Finding Systemic Quality Issues: One Customer’s LPA Innovation

Layered Process Audits

December 4, 2020

There’s a specific reason why automakers like Fiat Chrysler and General Motors (GM) require suppliers to conduct layered process audits (LPAs).

It’s because these quick daily checks ensure multiple layers of verification on high-risk process inputs, preventing defects at their source. But while many suppliers simply conduct them as a matter of compliance, the truth is they can drive far bigger results than just satisfying a customer requirement.

One EASE customer has developed an innovative approach to using LPAs to uncover and correct systemic quality issues faster, reducing quality escapes while driving continuous improvement.

While the example here is focused on identifying systemic quality issues, the same methodology could equally be applied to identifying systemic safety issues.

Here’s how they do it:

By using dynamic question banks, the team can immediately check all machines when an audit finding occurs, allowing them to pinpoint repeat issues and solve them quickly. Let’s look at how they set up these question banks, and the one crucial element you must have for this approach to work.

Step 1: Create Question Tags

The first step of this strategy starts with building your question library. As you create questions based on things like customer requirements, work instructions and previous problems, you’ll want to assign each one a tag or category such as:

  • Equipment
  • Process
  • Material
  • Quality
  • Project sustainment

A final category tagged as Focus questions will also be used later—but not until you start conducting your audits.

Step 2: Conduct Layered Process Audits

This step involves conducting audits as usual, rotating and randomizing questions from the categories you established in the first step.

Using question banks in this way is simpler when using an automated LPA platform like EASE, since it allows you to quickly generate checklists that draw from multiple question tags. You’ll want to make sure checklists are specific to the process, machine or work area, rather than using generic checklists across the plant. 

Step 3: Launch Focus Questions

Whenever a question on one piece of equipment fails, next steps are to:

  • Temporarily change the question’s tag to a Focus question
  • Add that Focus question to all LPAs for the same equipment type for the next four weeks
  • Ask the Focus question on every audit and shift and piece of equipment

What that means in practical terms:

If you identify a finding on Monday at third shift, by the first shift on Tuesday you’re looking across all similar machines to see if the problem is happening elsewhere.

The result is you’ll be able to quickly see whether the nonconformance is an isolated incident or systemic problem. Instead of just hopping from finding to finding, correcting one-off problems, your focus will be on widespread issues that add up to a bigger impact on quality. This allows you to find and fix problems that could cause large quality escapes.

Again, mobile audit software is a key enabler of this approach, giving companies the ability to make custom changes to audit checklists immediately, rather than having to recall, rewrite and redistribute paper checklists.

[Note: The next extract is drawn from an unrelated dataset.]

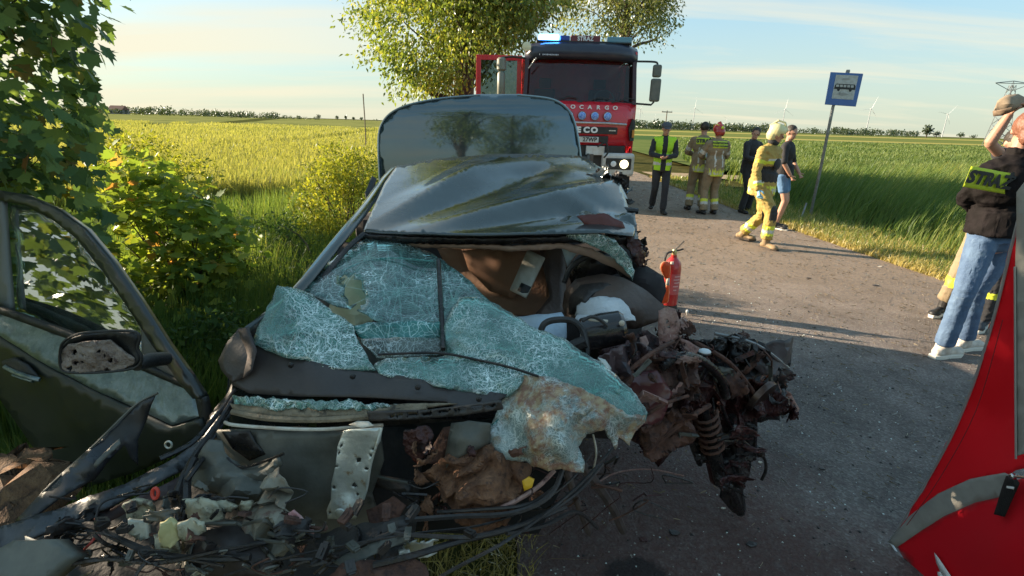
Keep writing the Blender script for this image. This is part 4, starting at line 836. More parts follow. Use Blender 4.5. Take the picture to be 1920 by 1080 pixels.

Step 4: Focus on the Vital Few

It’s critical to note that the total number of focus questions must be small for this strategy to work. For instance, while the EASE customer that developed this method may have 15 questions in each standard question category, they don’t have more than two focus questions at a time.

The Pareto principle or the 80/20 rule tells us that 80% of outputs are the result of 20% of inputs. It’s why Lean and other process excellence methodologies emphasize the concept of focusing on the “vital few,” rather than getting distracted by the “trivial many.”

In this context, an oversized list of Focus questions is going to either make audits too long or prevent you from verifying critical-to-quality items from other question tags. Restricting Focus questions to the vital few ensures you can achieve both a large volume of audits and broad coverage of key standards.

Other Benefits of Dynamic Question Banks

Using dynamic question banks in this way has helped the customer achieve several other benefits in addition to correcting systemic issues faster. These include:

  • Helping with root cause analysis: Flipping on Focus questions related to known problem causes can help quickly get to the root of issues by providing insight into what’s actually happening on the plant floor.
  • Improving documentation: Focus questions can help highlight when systemic problems are related to documentation issues, for example if work instructions need updating.
  • Communicating about quality: Focus questions help quickly raise awareness about quality issues that all operators needs to be aware of. The customer also achieves this by launching all new LPA questions as Focus questions.

Getting maximum return for the time and effort involved in LPAs requires a strategy that looks at the bigger picture—not just fixing individual problems that pop up. Using audit findings as opportunities to find bigger problems is the key to continuous improvement, preventing defects from reaching customers while promoting quality culture in your organization.